Sin embargo, las primeras orquídeas recién llegaron al Reino Unido desde Java en 1846, fascinando a los victorianos como otros productos exóticos de las colonias. Símbolo de estatus por su costoso desarrollo y cuidado, todos querían poseerlas, cultivarlas y reproducirlas.

Los victorianos se convirtieron en verdaderos cazadores de orquídeas y los viveros vieron la oportunidad de hacer dinero con su cultivo enviando expediciones secretas a los confines del mundo para encontrar las especies más bellas y redituables: la histeria por las orquídeas se había disparado y este orchidelirium duraría siglos. La artista Marianne North, por ejemplo, se perdería en rincones remotos de Java, Borneo y Sri Lanka, documentando con su arte más de 800 especies botánicas, entre ellas pintó toda una serie sobre orquídeas que puede apreciarse en su colección, donada enteramente a los jardines de Kew, en Londres, una visita obligada para cualquier amante de la jardinería.

Ya pasaron esos tiempos en que los hombres cruzaban océanos y selvas en busca de un ejemplar único para engalanar sus invernaderos de cristal. Hoy una Phalaenopsis puede comprarse en un vivero o florería cualquiera y, sin embargo, conserva el aura misteriosa que la vuelve distinta a cualquier otra flor.

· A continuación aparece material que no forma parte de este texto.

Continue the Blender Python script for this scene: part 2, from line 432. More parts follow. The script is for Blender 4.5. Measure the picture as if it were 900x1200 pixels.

Después de meses de disfrutarlas, un buen día las flores de mi orquídea comenzaron a caer una a una hasta dejar dos varas peladas. Hay que saber que florecer, para una orquídea, no es un capricho estético. Es un gesto de entrega. La planta invierte gran parte de su energía en desplegar esa arquitectura perfecta de pétalos, y cuando lo hace nos recuerda que la belleza tiene un costo: exige preparación, acumulación de reservas y espera.

Leo versiones en bibliotecas divididas, concluyo que la poda será necesaria. Cuento nudos de una vara floral y corto. Sigo instrucciones de desinfectar con canela y confío. Tendré que esperar mucho hasta ver un resultado. Todo está en reposo. Transcurren los meses en los que no parece pasar nada hasta que veo unos pequeños botones verdes que se van armando en la punta de la única vara que dejé en pie.

Hace unas semanas, empezaron a notarse más y más, y un día, casi de la noche a la mañana, apareció la primera flor, más amarillenta al comienzo y ahora blanca y enorme. Tengo un documento fotográfico del día a día. La siguió otra y todo indica que habrá al menos dos más. Tener paciencia valió la pena. Querría más, pero esa soy yo. Domar una orquídea es aceptar que no se deja domesticar del todo.

Mi marido me cuenta que mi suegra, a quien no llegué a conocer, hacía ramos de novias maravillosos con orquídeas blancas que llegaban en cajas y a las que les colocaba un algodón humedecido para mantenerlas frescas. Cuando miro las flores me pregunto si le habrían gustado, si le habría gustado yo también y de repente, en mi propio orchidelirium, siento que de alguna forma estamos cerca.